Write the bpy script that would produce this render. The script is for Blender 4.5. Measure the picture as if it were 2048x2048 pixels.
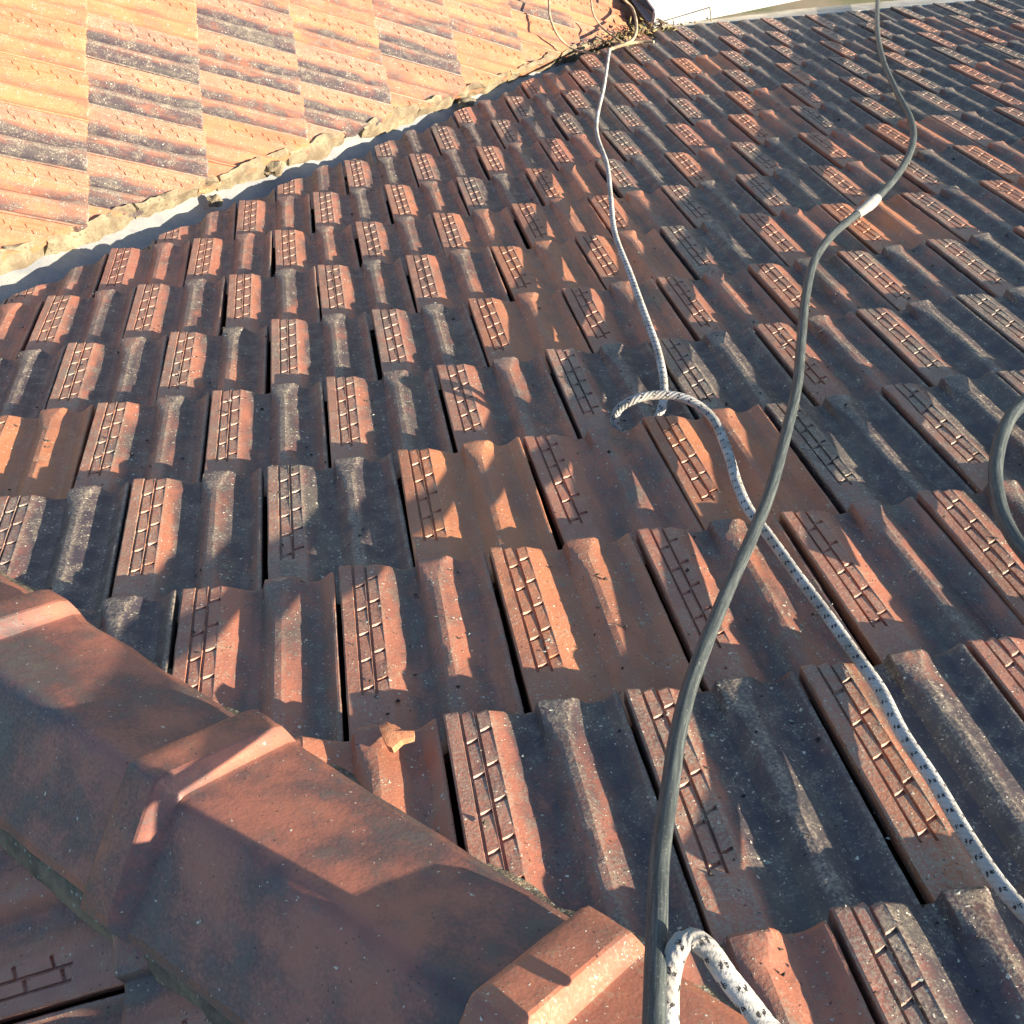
import bpy, bmesh, math, random
from mathutils import Vector, Matrix, noise
scene = bpy.context.scene
for o in list(bpy.data.objects): bpy.data.objects.remove(o)
R_ = math.radians
W = 0.205            # width of one roof tile in metres; the geometry below is laid out in tile widths
PITCH = R_(30)
CP, SP = math.cos(PITCH), math.sin(PITCH)

# ---------------------------------------------------------------- camera
CAMPOS = Vector((-1.22135343, -6.53584851, 8.50892636))
CR = Vector((0.98472220, -0.17104215, 0.03266157))
CD = Vector((-0.13101573, -0.85129954, -0.50805903))
CF = Vector((0.11470429, 0.49601782, -0.86070276))
cam = bpy.data.cameras.new('camera'); camo = bpy.data.objects.new('camera', cam)
scene.collection.objects.link(camo)
mw = Matrix.Identity(4)
for i in range(3):
    mw[i][0] = CR[i]; mw[i][1] = -CD[i]; mw[i][2] = -CF[i]; mw[i][3] = CAMPOS[i]*W
camo.matrix_world = mw
cam.sensor_width = 36; cam.lens = 2345.78/2048*36
cam.clip_start = 0.02; cam.clip_end = 500
scene.camera = camo

# ---------------------------------------------------------------- sky, sun, exposure
SUN_TRAVEL = Vector((-1.0, 0.622, -0.523)).normalized()
elev = math.asin(-SUN_TRAVEL.z)
az = math.atan2(-SUN_TRAVEL.x, -SUN_TRAVEL.y)       # clockwise from +Y
world = bpy.data.worlds.new('World'); scene.world = world; world.use_nodes = True
nt = world.node_tree; nt.nodes.clear()
sky = nt.nodes.new('ShaderNodeTexSky'); sky.sky_type = 'NISHITA'; sky.sun_disc = False
sky.sun_elevation = elev; sky.sun_rotation = az
sky.ozone_density = 3.5
bg = nt.nodes.new('ShaderNodeBackground'); bg.inputs[1].default_value = 0.068
wo = nt.nodes.new('ShaderNodeOutputWorld')
nt.links.new(sky.outputs[0], bg.inputs[0]); nt.links.new(bg.outputs[0], wo.inputs[0])
sl = bpy.data.lights.new('sun', 'SUN'); sl.energy = 5.0; sl.angle = R_(0.5); sl.color = (1.0, 0.84, 0.66)
so = bpy.data.objects.new('sun', sl); scene.collection.objects.link(so)
so.rotation_euler = SUN_TRAVEL.to_track_quat('-Z', 'Y').to_euler()
so.location = (3, -1, 4)
scene.view_settings.view_transform = 'Standard'; scene.view_settings.look = 'None'
scene.view_settings.gamma = 1; scene.view_settings.use_curve_mapping = False
scene.view_settings.exposure = 1.72
scene.render.engine = 'CYCLES'
scene.cycles.max_bounces = 4; scene.cycles.diffuse_bounces = 3; scene.cycles.glossy_bounces = 2

COL = scene.collection
# control points in tile widths
CABLE = [[12.345,16.706,-9.067],[9.98,12.194,-6.572],[8.568,9.311,-4.925],[7.649,7.141,-3.72],[7.012,5.533,-2.835],[6.465,4.476,-2.26],[5.757,3.473,-1.7],[4.919,2.52,-1.173],[4.266,1.945,-0.895],[3.929,1.602,-0.735],[3.549,1.096,-0.46],[3.111,0.316,-0.029],[2.688,-0.529,0.443],[2.31,-1.283,0.89],[1.902,-1.995,1.317],[1.45,-2.742,1.789],[1.096,-3.26,2.134],[0.703,-3.801,2.507],[0.283,-4.413,2.936],[0.06,-4.794,3.207],[-0.087,-5.099,3.423],[-0.266,-5.472,3.702],[-0.376,-5.751,3.926],[-0.465,-5.976,4.118],[-0.563,-6.225,4.349]]
ROPE = [[4.589,12.605,-6.872],[3.718,9.787,-5.352],[2.885,7.179,-3.924],[2.56,5.375,-2.962],[2.238,4.031,-2.209],[1.921,2.713,-1.467],[1.727,1.428,-0.737],[1.579,0.487,-0.201],[1.451,-0.32,0.26],[1.315,-0.916,0.601],[1.213,-1.23,0.712],[1.112,-1.355,0.644],[0.91,-1.484,0.706],[0.774,-1.421,0.751],[0.795,-1.327,0.859],[0.93,-1.329,0.998],[1.137,-1.349,1.033],[1.319,-1.458,1.074],[1.446,-1.683,1.111],[1.413,-2.097,1.291],[1.327,-2.507,1.516],[1.281,-2.834,1.704],[1.29,-3.148,1.884],[1.293,-3.546,2.114],[1.304,-3.956,2.35],[1.305,-4.278,2.535],[1.306,-4.571,2.704],[1.264,-4.866,2.875],[1.257,-5.174,3.053],[1.234,-5.478,3.229],[1.217,-5.732,3.399],[1.232,-5.931,3.537],[1.26,-6.093,3.654]]
HOSE2 = [[4.305,-1.64,1.111],[3.786,-2.033,1.321],[3.55,-2.219,1.422],[3.266,-2.536,1.596],[3.008,-2.9,1.799],[2.825,-3.246,1.994],[2.727,-3.522,2.151],[2.698,-3.685,2.243],[2.656,-3.992,2.418]]
ROPE2 = [[-0.486,-6.295,4.074],[-0.442,-6.115,4.049],[-0.406,-5.977,4.059],[-0.352,-5.88,4.059],[-0.296,-5.849,4.063],[-0.242,-5.896,4.066],[-0.199,-5.994,4.065],[-0.147,-6.093,4.063],[-0.102,-6.179,4.054],[-0.028,-6.287,4.058]]
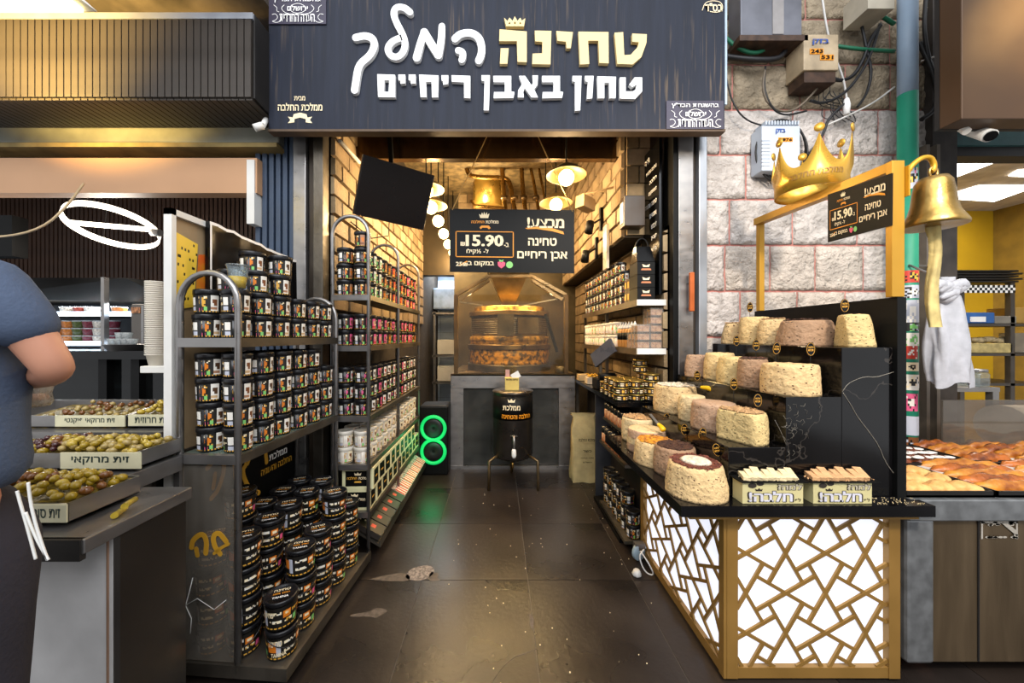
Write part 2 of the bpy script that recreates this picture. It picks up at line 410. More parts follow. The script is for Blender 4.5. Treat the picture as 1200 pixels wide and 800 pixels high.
# pieces: courses of bricks on a side wall, as far as they show larger than a few pixels
bme = {}
def brick(parent, x, y0, y1, z0, z1, side):
    k = (round(y1-y0, 2), round(z1-z0, 2), rnd.randrange(3), side, rnd.randrange(2))
    if k not in bme:
        t = .022+.006*k[4]; a = (-.02, 0) if side > 0 else (0, .02)
        w2 = y1-y0-.012; h2 = z1-z0-.012; s_ = t*side; e = .006
        q0 = [(0, 0, 0), (0, w2, 0), (0, w2, h2), (0, 0, h2)]; q1 = [(s_, e, e), (s_, w2-e, e), (s_, w2-e, h2-e), (s_, e, h2-e)]
        bme[k] = meshof(MB().hexa([Vector(p) for p in q0], [Vector(p) for p in q1]), 'brick', brick_m[k[2]])
    return inst('brick', bme[k], parent, (x, y0+.006, z0+.006))
def brick_wall(parent, x, side, y0, y1, z0, z1, L=.2, h=.125, most=299, skip=None):
    n = 0; rest = MB(); r_ = 0; z = z0; lst = []
    while z < z1-.02:
        y = y0 - (L/2 if r_ % 2 else 0)
        while y < y1:
            a = max(y, y0); c = min(y+L, y1)
            if c-a > .04 and not (skip and skip(a, z)): lst.append((a, c, z, min(z+h, z1)))
            y += L
        z += h; r_ += 1
    lst.sort(key=lambda t: t[0])
    for i, (a, c, za, zb) in enumerate(lst):
        if i < most: brick(parent, x, a, c, za, zb, side)
        else:
            t = .024*side; rest.box(min(x, x+t), max(x, x+t), a+.006, c-.006, za+.006, zb-.006)
    if rest.v: stuff(rest.build('brick_infill', brick_m[0], parent))
brick_wall(wl, -1.135, 1, 2.34, 5.1, 1.55, 3.0, L=.24, h=.13, most=140)
brick_wall(wr, 1.135, -1, 2.34, 5.08, 0.9, 2.1, L=.24, h=.13, most=100)
brick_wall(wru, .945, -1, 2.62, 5.08, 2.12, 3.4, L=.24, h=.13, most=100)
def front_bricks(parent, y, x0, x1, z0, z1, L=.19, h=.13):
    z = z0; r_ = 0
    while z < z1-.02:
        x = x0-(L/2 if r_ % 2 else 0)
        while x < x1:
            a = max(x, x0); c = min(x+L, x1)
            if c-a > .03:
                o = MB().box(0, c-a-.01, -.022, 0, 0, h-.01).build('brick', rnd.choice(brick_m), parent, True); o.location = (a+.005, y, z+.005)
            x += L
        z += h; r_ += 1
front_bricks(wru, 2.62, .95, 1.13, 2.13, 2.9)
front_bricks(wb, 5.1, -0.6, 1.1, 2.35, 3.4, .26, .14)

# small tiled room behind the doorway
tw = struct(MB().box(-1.5, 0.2, 6.45, 6.6, 0, 3).build('wall_back_room', mat('pale_grout', '#8d97a5', 0.7)))
tile_w = mat('white_wall_tile', '#c5d2e0', 0.2, 0, 0.05)
m_ = meshof(MB().box(0, .235, -.01, 0, 0, .235), 'tile', tile_w)
for i in range(4):
    for j in range(10): inst('tile', m_, tw, (-1.32+.24*i, 6.45, .02+.24*j))
area('back_room_light', (-0.9, 5.9, 2.6), (0, 0, 0), .5, .5, 16, (0.8, 0.9, 1.0))
slabstruct('ceiling_back_room', -1.5, 0.2, 5.25, 6.6, 2.75, 2.85, white_p)
t = thing('wall_cabinet', 'pale boxy cabinet high in the tiled room behind the doorway', 'cabinet', (-0.95, 6.0, 1.9))
MB().box(-1.12, -.72, 5.9, 6.44, 1.85, 2.2).build('body', mat('pale_enamel', '#aebccb', 0.3), t, bevel=.01); MB().box(-1.1, -.74, 5.88, 5.9, 1.87, 2.18).build('door', mat('pale_enamel2', '#b9c7d6', 0.3), t)
t = thing('steel_rack', 'steel shelving frame inside the tiled back room', 'rack', (-0.95, 5.7, 0))
for x in (-1.06, -.62):
    MB().box(x, x+.035, 5.6, 5.635, 0, 1.78).build('post', steel, t)
for z in (.62, 1.05, 1.74): MB().box(-1.08, -.6, 5.6, 6.0, z, z+.03).build('shelf', steel, t)
for z in (.66, 1.09):
    tag(MB().box(-1.0, -.68, 5.62, 5.9, z, z+.24).build('storage_box', white_p, bevel=.01), 'white plastic storage box on the %s shelf of the back room rack' % ('lower' if z < 1 else 'middle'), 'box', 'boxes on the back room rack')

# ---- door frame of the shop, on both sides of the opening
fd = mat('dark_door_frame', '#3b3229', 0.4, 0.4, 0.2, 5)
def frame_post(x0, x1, y0, y1, m, z1=2.75): return struct(MB().box(x0, x1, y0, y1, 0, z1).build('trim_1', m, bevel=.004))
frame_post(-1.345, -1.262, 2.27, 2.36, steel)
frame_post(-1.258, -1.20, 2.30, 2.40, fd)
frame_post(-1.198, -1.135, 2.24, 2.38, steel_dark)
frame_post(1.135, 1.165, 2.27, 2.40, blackm)
frame_post(1.165, 1.262, 2.26, 2.40, steel)
frame_post(1.262, 1.292, 2.29, 2.40, fd)
frame_post(1.292, 1.345, 2.25, 2.36, mat('pale_steel', '#a9adb3', 0.35, 0.7, 0.08, 4))
t = thing('door_handle', 'orange plastic pull handle on the steel door frame', 'handle', (1.235, 2.24, 1.45))
MB().box(1.215, 1.245, 2.215, 2.235, 1.535, 1.785).build('grip', mat('orange_plastic', '#b65a22', 0.4), t, bevel=.005)
MB().box(1.222, 1.238, 2.235, 2.262, 1.56, 1.60).build('bracket', steel, t); MB().box(1.222, 1.238, 2.235, 2.262, 1.72, 1.76).build('bracket', steel, t)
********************
**WORK TO COMPLETE:** Restate word for word only the lines from where the entries begin through the one with "CP, SP = math.cos(PITCH), math.sin(PITCH)"; omit the pictures.

**RESULT OF THIS EXERCISE:**
Write the bpy script that would produce this render. The script is for Blender 4.5. Measure the picture as if it were 2048x2048 pixels.
import bpy, bmesh, math, random
from mathutils import Vector, Matrix, noise
scene = bpy.context.scene
for o in list(bpy.data.objects): bpy.data.objects.remove(o)
R_ = math.radians
W = 0.205            # width of one roof tile in metres; the geometry below is laid out in tile widths
PITCH = R_(30)
CP, SP = math.cos(PITCH), math.sin(PITCH)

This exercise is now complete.